Kelly’s criterion only addresses the question of allocation amount. What constitutes a legitimate use of capital in the first place is not captured in the analysis. It requires an ethical pre-filter to select what investments are valuable in the first place. Things like “ESG whitelists” offer easy integration but have been critiqued for being inaccurate or arbitrary (e.g. giving oil companies higher ESG scores than green energy). The more fundamental challenge — algorithmically encoding what counts as equitable in the first place — remains an open problem.

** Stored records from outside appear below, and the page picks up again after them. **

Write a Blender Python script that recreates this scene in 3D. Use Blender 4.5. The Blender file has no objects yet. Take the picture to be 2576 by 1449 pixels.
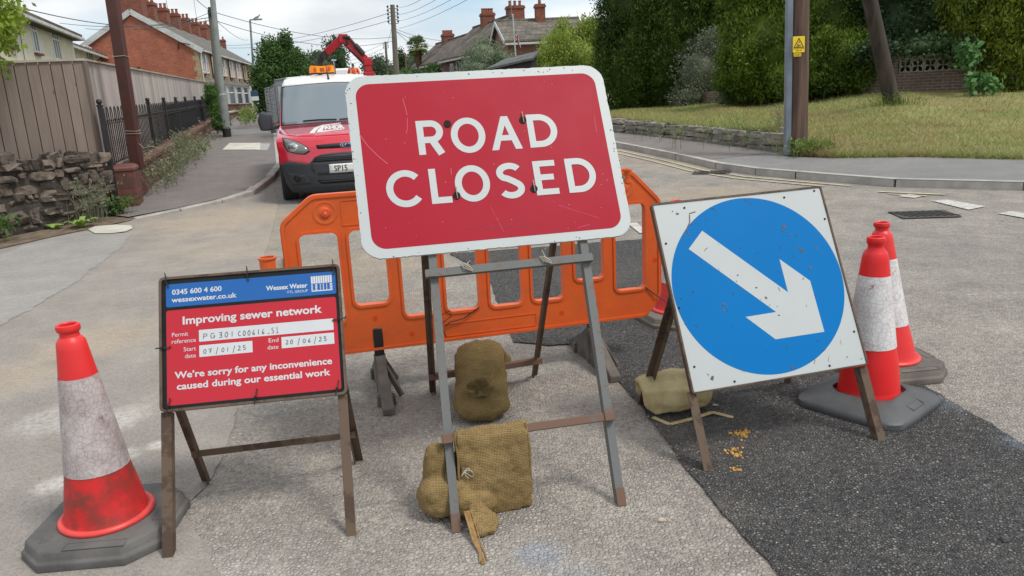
import bpy, bmesh, math, random
import numpy as np
from mathutils import Vector, Matrix
from mathutils.geometry import tessellate_polygon
random.seed(7); RNG = np.random.default_rng(11)
scene = bpy.context.scene
COL = scene.collection
rad = math.radians
# ------------------------------------------------------------------ camera
FPX, PITCH, ROLL, EYE = 1941.125, 14.2612, -2.9302, 1.4546
CR = Matrix.Rotation(rad(90 - PITCH), 3, 'X') @ Matrix.Rotation(rad(ROLL), 3, 'Z')
cd = bpy.data.cameras.new('camera'); cam = bpy.data.objects.new('camera', cd); COL.objects.link(cam)
cd.sensor_width = 36; cd.lens = FPX / 2576 * 36; cd.clip_start = .05; cd.clip_end = 2000
cam.matrix_world = Matrix.Translation((0, 0, EYE)) @ CR.to_4x4()
scene.camera = cam
# ------------------------------------------------------------------ sky and sun
SUN_EL, SUN_AZ = 58, 120          # azimuth: compass degrees from +Y, clockwise
w = bpy.data.worlds.new('World'); scene.world = w; w.use_nodes = True
nt = w.node_tree; nt.nodes.clear(); N = nt.nodes.new; L = nt.links.new
wo = N('ShaderNodeOutputWorld'); bg = N('ShaderNodeBackground'); bg.inputs['Strength'].default_value = .1
sky = N('ShaderNodeTexSky'); sky.sky_type = 'NISHITA'; sky.sun_disc = False
sky.sun_elevation = rad(SUN_EL); sky.sun_rotation = rad(SUN_AZ); sky.air_density = 1.0; sky.dust_density = 1.5; sky.ozone_density = 1.0
tc = N('ShaderNodeTexCoord'); mp = N('ShaderNodeMapping'); mp.inputs['Scale'].default_value = (1.0, 1.0, 3.4); mp.inputs['Location'].default_value = (.35, .2, .1)
n1 = N('ShaderNodeTexNoise'); n1.inputs['Scale'].default_value = 2.6; n1.inputs['Detail'].default_value = 7; n1.inputs['Roughness'].default_value = .52
n2 = N('ShaderNodeTexNoise'); n2.inputs['Scale'].default_value = 4.5; n2.inputs['Detail'].default_value = 6
r1 = N('ShaderNodeValToRGB'); r1.color_ramp.elements[0].position = .36; r1.color_ramp.elements[1].position = .54
r2 = N('ShaderNodeValToRGB'); r2.color_ramp.elements[0].position = .36; r2.color_ramp.elements[0].color = (6.4, 6.8, 7.1, 1)
r2.color_ramp.elements[1].position = .62; r2.color_ramp.elements[1].color = (8.8, 9.0, 9.0, 1)
blue = N('ShaderNodeMix'); blue.data_type = 'RGBA'; blue.inputs[0].default_value = .62; blue.inputs[7].default_value = (5.6, 7.4, 8.9, 1)
mx = N('ShaderNodeMix'); mx.data_type = 'RGBA'
L(tc.outputs['Generated'], mp.inputs['Vector']); L(mp.outputs[0], n1.inputs['Vector']); L(mp.outputs[0], n2.inputs['Vector'])
L(n1.outputs['Fac'], r1.inputs[0]); L(n2.outputs['Fac'], r2.inputs[0])
L(sky.outputs[0], blue.inputs[6]); L(r1.outputs[0], mx.inputs[0]); L(blue.outputs[2], mx.inputs[6]); L(r2.outputs[0], mx.inputs[7])
L(mx.outputs[2], bg.inputs['Color']); L(bg.outputs[0], wo.inputs['Surface'])
sd = bpy.data.lights.new('sun', 'SUN'); sd.energy = 2.0; sd.angle = rad(14); sd.color = (1, .96, .9)
sun = bpy.data.objects.new('sun', sd); COL.objects.link(sun)
sdir = Vector((math.sin(rad(SUN_AZ)) * math.cos(rad(SUN_EL)), math.cos(rad(SUN_AZ)) * math.cos(rad(SUN_EL)), math.sin(rad(SUN_EL))))
sun.rotation_euler = sdir.to_track_quat('Z', 'Y').to_euler(); sun.location = sdir * 50
scene.view_settings.view_transform = 'Standard'; scene.view_settings.look = 'None'; scene.view_settings.gamma = 1
scene.view_settings.exposure = 0.27
# ------------------------------------------------------------------ places: measured points on the ground or at a known distance
def gz(y):                         # the street climbs gently away from the camera
    if y < 5: return 0.
    if y < 11: return .03 * (y - 5) ** 2 / 12
    if y < 26: return .09 + .03 * (y - 11)
    if y < 50: return .54 + .01 * (y - 26)
    return .78 + .002 * (min(y, 200) - 50)
def ray(u, v): return CR @ Vector(((u - 1288) / FPX, -(v - 724.5) / FPX, -1))
CAM = Vector((0, 0, EYE))
def at(u, v, y): d = ray(u, v); return CAM + d * (y / d.y)
def G(u, v, dz=0.):
    d = ray(u, v); a, b = .5, 260.
    for _ in range(60):
        m = (a + b) / 2; p = CAM + d * m
        if p.z > gz(p.y) + dz: a = m
        else: b = m
    return CAM + d * b
def hit(u, v, o, n): d = ray(u, v); return CAM + d * ((o - CAM).dot(n) / d.dot(n))
def pxz(u, y):                     # x of image column u at distance y and eye height
    return at(u, 260, y).x
# ------------------------------------------------------------------ materials
def S(r, g, b, k=1.):
    f = lambda c: ((c / 255 + .055) / 1.055) ** 2.4 if c > 10 else c / 255 / 12.92
    return (f(r) * k, f(g) * k, f(b) * k, 1)
class NT:
    def __init__(s, name):
        s.m = bpy.data.materials.new(name); s.m.use_nodes = True; s.t = s.m.node_tree; s.b = s.t.nodes['Principled BSDF']
        s.tc = s.n('ShaderNodeTexCoord'); s.obj = s.tc.outputs['Object']
    def n(s, k, **kw):
        x = s.t.nodes.new(k)
        for a, v in kw.items(): setattr(x, a, v)
        return x
    def l(s, a, b): s.t.links.new(a, b)
    def noise(s, scale, detail=4, rough=.55, vec=None, stretch=None, loc=None):
        x = s.n('ShaderNodeTexNoise'); x.inputs['Scale'].default_value = scale; x.inputs['Detail'].default_value = detail; x.inputs['Roughness'].default_value = rough
        v = vec or s.obj
        if stretch or loc:
            m = s.n('ShaderNodeMapping'); m.inputs['Scale'].default_value = stretch or (1, 1, 1); m.inputs['Location'].default_value = loc or (0, 0, 0); s.l(v, m.inputs[0]); v = m.outputs[0]
        s.l(v, x.inputs['Vector']); return x.outputs['Fac']
    def voro(s, scale, feature='F1', out='Distance', vec=None):
        x = s.n('ShaderNodeTexVoronoi', feature=feature); x.inputs['Scale'].default_value = scale; s.l(vec or s.obj, x.inputs['Vector']); return x.outputs[out]
    def ramp(s, fac, a, b, ca=(0, 0, 0, 1), cb=(1, 1, 1, 1)):
        x = s.n('ShaderNodeValToRGB'); e = x.color_ramp.elements; e[0].position = a; e[1].position = b; e[0].color = ca; e[1].color = cb; s.l(fac, x.inputs[0]); return x.outputs[0]
    def mix(s, fac, a, b, mode='MIX'):
        x = s.n('ShaderNodeMix', data_type='RGBA', blend_type=mode)
        for i, q in ((0, fac), (6, a), (7, b)):
            if hasattr(q, 'links'): s.l(q, x.inputs[i])
            else: x.inputs[i].default_value = q
        return x.outputs[2]
    def math(s, op, a, b=None):
        x = s.n('ShaderNodeMath', operation=op)
        for i, q in ((0, a), (1, b)):
            if q is None: continue
            if hasattr(q, 'links'): s.l(q, x.inputs[i])
            else: x.inputs[i].default_value = q
        return x.outputs[0]
    def bump(s, h, strength=.5, dist=.01, prev=None):
        x = s.n('ShaderNodeBump'); x.inputs['Strength'].default_value = strength; x.inputs['Distance'].default_value = dist; s.l(h, x.inputs['Height'])
        if prev: s.l(prev, x.inputs['Normal'])
        return x.outputs[0]
    def blob(s, x, y, r, wob=.6, scale=2.5, soft=.35):   # an irregular stain of its own shape round (x, y)
        m = s.n('ShaderNodeVectorMath', operation='SUBTRACT'); s.l(s.obj, m.inputs[0]); m.inputs[1].default_value = (x, y, 0)
        q = s.n('ShaderNodeVectorMath', operation='MULTIPLY'); s.l(m.outputs[0], q.inputs[0]); q.inputs[1].default_value = (1, 1, 0)
        d = s.n('ShaderNodeVectorMath', operation='LENGTH'); s.l(q.outputs[0], d.inputs[0])
        k = s.math('ADD', s.math('DIVIDE', d.outputs['Value'], r), s.math('MULTIPLY', s.math('SUBTRACT', s.noise(scale, 6, .65), .5), wob * 3))
        return s.ramp(k, .75 - soft, .75 + soft, (1, 1, 1, 1), (0, 0, 0, 1))
    def done(s, col=None, rough=None, nrm=None, metal=None, spec=None):
        for nm, q in (('Base Color', col), ('Roughness', rough), ('Metallic', metal), ('Specular IOR Level', spec)):
            if q is None: continue
            if hasattr(q, 'links'): s.l(q, s.b.inputs[nm])
            else: s.b.inputs[nm].default_value = q
        if nrm is not None: s.l(nrm, s.b.inputs['Normal'])
        return s.m
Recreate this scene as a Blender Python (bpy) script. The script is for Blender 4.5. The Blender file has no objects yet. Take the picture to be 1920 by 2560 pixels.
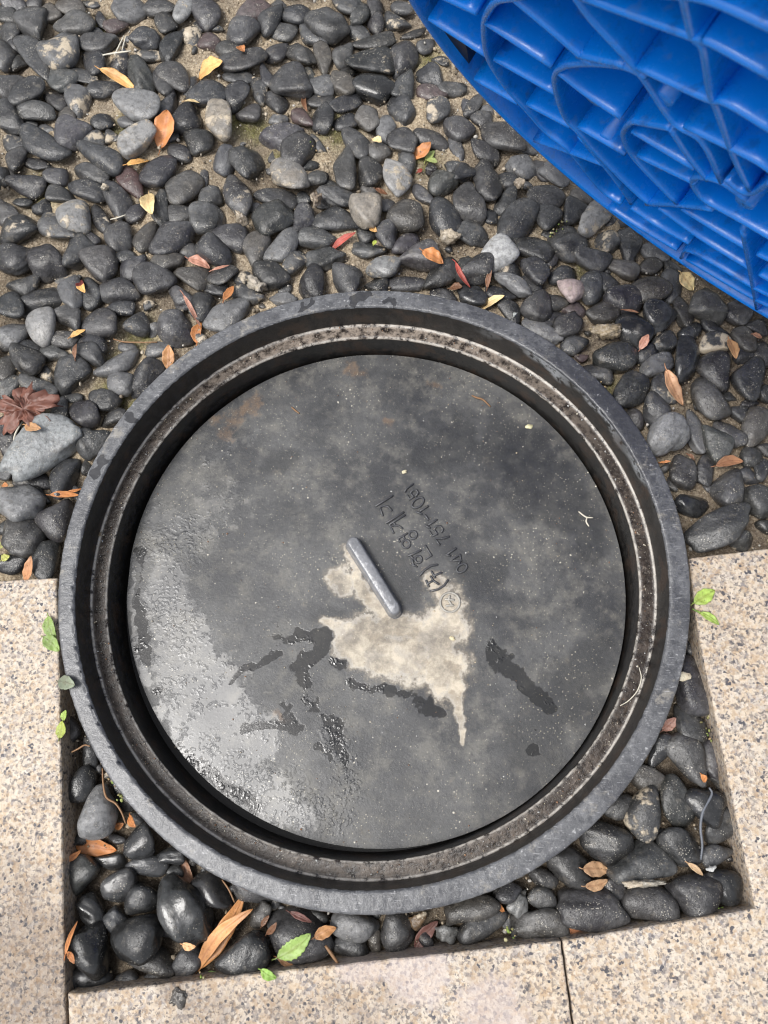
import bpy, bmesh, math, random
import numpy as np
from mathutils import Vector, Matrix

rad = math.radians
S = bpy.context.scene
COL = S.collection
random.seed(11)
RNG = np.random.default_rng(11)

# ------------------------------------------------------------------ camera
F = 1923.0
CAM = np.array([.0542, -.2026, .956])
RROW = np.array([[.99933759, .0100816, -.03496764],      # right
                 [.0, -.96086175, -.27702832],           # down
                 [-.03639196, .27684481, -.96022527]])   # forward
cd = bpy.data.cameras.new('camera'); cam = bpy.data.objects.new('camera', cd); COL.objects.link(cam)
cd.sensor_fit = 'HORIZONTAL'; cd.sensor_width = 36.0; cd.lens = 36.0 * F / 1920.0
cd.clip_start = .02; cd.clip_end = 200
cd.dof.use_dof = True; cd.dof.focus_distance = 1.1; cd.dof.aperture_fstop = 11.0
r, d, f = [Vector(v) for v in RROW]
cam.matrix_world = Matrix(((r.x, -d.x, -f.x, CAM[0]), (r.y, -d.y, -f.y, CAM[1]), (r.z, -d.z, -f.z, CAM[2]), (0, 0, 0, 1)))
S.camera = cam
try: S.cycles.filter_width = 1.15
except Exception: pass

# ------------------------------------------------------------------ light
SUN_EL, SUN_AZ = 64.0, 200.0        # degrees; azimuth counter-clockwise from +x
sx, sy, sz = math.cos(rad(SUN_EL)) * math.cos(rad(SUN_AZ)), math.cos(rad(SUN_EL)) * math.sin(rad(SUN_AZ)), math.sin(rad(SUN_EL))
w = bpy.data.worlds.new('World'); S.world = w; w.use_nodes = True
nt = w.node_tree; nt.nodes.clear()
sky = nt.nodes.new('ShaderNodeTexSky'); sky.sky_type = 'NISHITA'; sky.sun_disc = False
sky.sun_elevation = rad(SUN_EL); sky.sun_rotation = math.atan2(sx, sy)
sky.air_density = 1.0; sky.dust_density = 4.0; sky.ozone_density = 1.0
hsv = nt.nodes.new('ShaderNodeHueSaturation'); hsv.inputs['Saturation'].default_value = .30
bg = nt.nodes.new('ShaderNodeBackground'); bg.inputs['Strength'].default_value = .115
out = nt.nodes.new('ShaderNodeOutputWorld')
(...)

The modern complex and information rich world is impractical without scalable approaches to decision-making. However, this analysis shows that sustainability can scale, without the need to blindly focus on short-term outcomes. Wherever decisions compound over time — portfolios, institutions, resource extraction — the question is the same. Not whether one particular idea pays off, but whether the policy protects survivability while being open to good ideas. Collective over-betting assumes someone else absorbs the ruin. On a closed system, there is no someone else.